2009-01-02 [長年日記]
_ [Jazz] Roll Call / Hank Mobley
昨年末、フレディ・ハバードが亡くなったそうだ(All About Jazzの記事)。享年70歳というからまあ長生きのほうだろうが、生物学的にはともかくトランペッターとしての寿命はとうの昔に尽きていたとおぼしい。私はかなり晩年の作品まで付き合ったほうだと思うが、率直に言って1991年録音のLive at Fat Tuesday(Freddie Hubbard)あたりからは「吹けていない」という形容がぴったりだった。急速な衰えは唇の病気のせいと聞くが、他の理由も耳にしたことがあってよく分からない。
それでも私は、ジャズ史上最も優れたトランペッターはハバードだったのではないかと思っている。音楽家としての幅はマイルスに一歩譲るかもしれないが、トランペットを、あの楽器ならではの輝かしい音で、あそこまで吹き抜いた人は他にはいない。

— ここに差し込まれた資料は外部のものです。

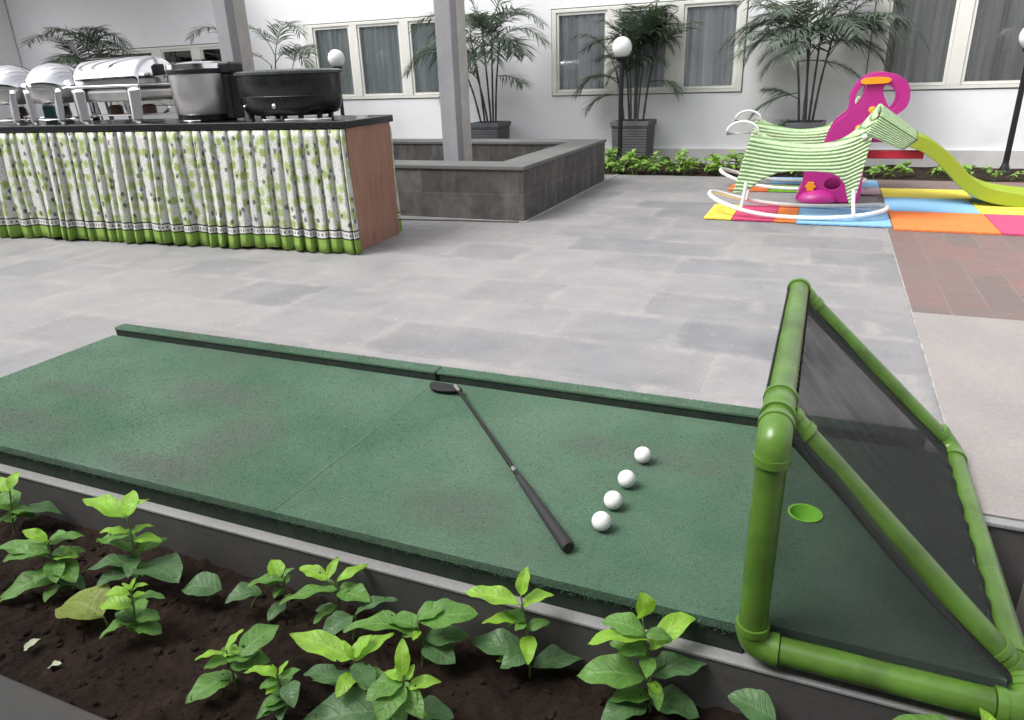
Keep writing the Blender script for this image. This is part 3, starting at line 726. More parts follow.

ハバードは優れた作曲家、アレンジャーでもあり、おそらく今後はそうした面がクローズアップされることが多くなるだろうから(何せ書いたオリジナル曲のほとんどが今やスタンダードと化しているのだ)、そうした面の強く出た作品を推そうかとも思ったのだが、ここは個人的な好みに殉じて、サイドマンながらあまりの素晴らしさに主役を完全に食ってしまったこれを挙げてみることにした。リーダーのモブレーもいつになくがんばってはいるのだが、このアルバムは事実上ハバードとアート・ブレイキーの双頭リーダー作のようなもので、おいしいところは全部この二人(とウィントン・ケリー)が持って行っている。ぎゅっと中身の詰まったハバードならではの炸裂する音色が聞きたければ、まずはこれだ。